Although everyone should check out the original Bombshells series, Bennett said readers would not have to do so in order to read Bombshells United. She said the creative team made sure that even if “you’ve never read a Bombshells issue before, you’ll be able to pick up Bombshells United #1 and understand who these people are, how they relate to each other, and what’s going on. We sort of have a Bombshells United ‘Rebirth’ issue that’s part of Batwoman’s arc that explains her history in this universe and her relationships with the other characters in this universe in a way that I hope is entertaining and emotional.”

Ultimately, Bennett hopes that Bombshells United is “fun.” However, she also hopes the book proves to be an “inspiring” opportunity to learn about the history of the world– both the good and the bad. She wants readers to understand that while they may not necessarily ever have to fight “an alien space god,” they will “have the chance to make a difference.”
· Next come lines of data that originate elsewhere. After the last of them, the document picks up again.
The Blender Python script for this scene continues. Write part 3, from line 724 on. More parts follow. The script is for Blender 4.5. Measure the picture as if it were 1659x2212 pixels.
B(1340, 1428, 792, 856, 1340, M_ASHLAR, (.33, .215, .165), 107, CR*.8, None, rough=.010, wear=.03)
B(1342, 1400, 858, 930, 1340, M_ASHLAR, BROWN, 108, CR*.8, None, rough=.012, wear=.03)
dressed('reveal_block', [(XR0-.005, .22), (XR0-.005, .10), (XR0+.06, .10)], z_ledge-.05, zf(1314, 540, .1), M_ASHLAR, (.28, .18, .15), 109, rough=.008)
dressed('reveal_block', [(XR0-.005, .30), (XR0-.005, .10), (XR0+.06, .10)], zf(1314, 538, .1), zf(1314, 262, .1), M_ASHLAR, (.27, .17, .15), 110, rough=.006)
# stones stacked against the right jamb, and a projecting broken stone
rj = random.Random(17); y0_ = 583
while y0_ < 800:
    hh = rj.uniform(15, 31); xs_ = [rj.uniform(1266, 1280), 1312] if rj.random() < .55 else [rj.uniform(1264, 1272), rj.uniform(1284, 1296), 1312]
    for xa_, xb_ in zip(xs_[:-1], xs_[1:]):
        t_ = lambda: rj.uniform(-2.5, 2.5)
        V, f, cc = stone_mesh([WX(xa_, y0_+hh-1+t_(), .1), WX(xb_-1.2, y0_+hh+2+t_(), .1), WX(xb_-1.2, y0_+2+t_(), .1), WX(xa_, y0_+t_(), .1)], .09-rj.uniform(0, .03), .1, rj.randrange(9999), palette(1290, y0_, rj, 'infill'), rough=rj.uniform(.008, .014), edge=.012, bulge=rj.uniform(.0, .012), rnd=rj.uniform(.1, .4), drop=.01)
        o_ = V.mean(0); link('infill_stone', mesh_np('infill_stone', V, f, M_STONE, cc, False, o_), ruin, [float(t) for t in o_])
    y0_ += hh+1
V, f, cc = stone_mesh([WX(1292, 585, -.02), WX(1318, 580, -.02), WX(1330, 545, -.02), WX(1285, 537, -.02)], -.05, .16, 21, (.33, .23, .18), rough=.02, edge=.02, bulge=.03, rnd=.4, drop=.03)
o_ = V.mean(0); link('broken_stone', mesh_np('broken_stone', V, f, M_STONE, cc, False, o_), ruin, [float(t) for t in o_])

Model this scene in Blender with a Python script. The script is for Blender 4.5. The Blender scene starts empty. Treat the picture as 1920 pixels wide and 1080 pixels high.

Check out the Bombshells United solicitation info below:

BOMBSHELLS UNITED
Writer: Marguerite Bennett
Artist: Marguerite Sauvage
Letters: Wes Abbott
Cover for #1: Terry Dodson and Rachel Dodson
Cover for #2: Stephanie Hans
Variant cover: Babs Tarr
Digital Launch Date: August 25
Chapters: weekly
Print issues: collect 2 chapters and will double ship at $2.99
Print issue #1: September 6
Print issue #2: September 20
“The Bombshells are back in an all-new series! As our new tale begins, the year is 1943, and Wonder Woman is called to Arizona for help by two young girls named Cassie Sandsmark and Donna Troy! The girls’ friends and families are being displaced from their homes and forced into internment camps! To save them, can Wonder Woman fight against the same people she once fought alongside?
And in issue #2, Wonder Woman has set up refuge for Cassie Sandsmark and Donna Troy’s friends and families in the middle of the forest—but displacement is displacement, and they want to go home. Then, to make matters worse, a spy has infiltrated the camp! Has Wonder Woman put everyone in greater peril?”

4 COMMENTS

  1. I don;t know who wrote this, but someone might want to change “refuse” to “refuge”:

    “And in issue #2, Wonder Woman has set up refuse for Cassie Sandsmark and Donna Troy’s friends and families in the middle of the forest …”

    Aside from that, what an excellent conceit. I need to check both series out when I get the chance.

  2. I hope the context is explained and not conflated with enforcing current immigration policy, because history is not repeating itself. I know first hand how damage Japanese internment did, and how the pain of that wrongful act still affects people today.